Remote possibilities

Alan Pattullo tells the remarkable story of a tiny club from Andorra's adventure in the UEFA Cup

A principality dug into the Pyrenees between France and Spain, Andorra is not the pastoral haven you might assume. Thanks to its tax free status it has been variously described as “a drive-in supermarket” and “a cross between Shangri-La and Heathrow Duty Free”. Not surprisingly, football too has managed to breach its borders, though the Andorran Football Association was only founded in 1994. Now members of UEFA, they will be playing in the next set of European championship qualifiers.

The Andorran national league consists of twelve teams, and is emphatically amateur. Indeed, ask the FA when the season begins and you are met with an airy “September, October time”. That’s not to say that their organizational skills are wholly lacking, however. On the last day of the season all six games were played consecutively on the same ground, CE Principat snapping up the chance to compete in this season’s UEFA Cup with an impressive title winning record of 22 played, 20 won, 1 drawn, 1 lost. They even managed to dispatch a mighty 115 goals, a haul bettered in Europe only by Barry Town. A UEFA Cup First Preliminary Round tie with Dundee United was their reward.

Forget the debate about the futility of allowing such glorified pub teams (they are actually sponsored by ‘Charlie’s Restaurant’) entry into a once prestigious competition and glory awhile in the sheer absurdity of it all. Here is a team formed eight years ago that has risen to the heights of European football. The club’s president, Tomas Gomez, crops hair by trade and his barber shop in downtown Andorra La Vella doubles as CE Principat’s nerve centre. Consider too the Estadi Comunal in which they play, as stirringly beautiful a venue for football as there could be, where the surrounding mountains regularly outnumber the spectators, all usually relatives and friends of the players.
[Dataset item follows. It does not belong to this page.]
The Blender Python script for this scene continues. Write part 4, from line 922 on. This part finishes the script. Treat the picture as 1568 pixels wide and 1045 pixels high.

Dundee United, of course, put these noble gentleman to the sword, rattling up eight in Andorra and another nine at Tannadice. You almost sighed with relief that no ludicrous goal records were set, and you almost wept at the rapturous reception afforded CE Principat by United’s fans. One moment in particular sparkles in the memory; Jose Pasqui, the printer-goalkeeper, deliriously punching the air as he left the pitch at half-time, as if he himself, and not a gaggle of United forwards, had snaffled the goals that made for the 5-0 interval scoreline.

So what next for Principat? Their coach Manuel Marin said that they “would be back, after having worked on a few things”. At least when their league season does start they won’t have Andorra’s only professional side, FC Andorra, to contend with. On the night of the first leg, the president of FC Andorra was handing out club badges and pens with abandon to the Scots who had congregated at his seafood restaurant. However, even good humour could not disguise his being a trifle miffed at those pesky amateur upstarts from the barber shop down the road.

Having watched CE Principat’s European build-up with growing envy, the professionals, who currently slug it out in a regional division of the Spanish league, wanted a slice of the action and seriously considered a move to the Andorran amateur league. They have since decided against such a downgrading of status, though this might come anyway given their perilous financial plight. Until then the schoolgate keepers, travel agents and postmen of CE Principat with continue to hold sway in the clubs and bars of Andorra, replete with exotic tales of far-off Dundee.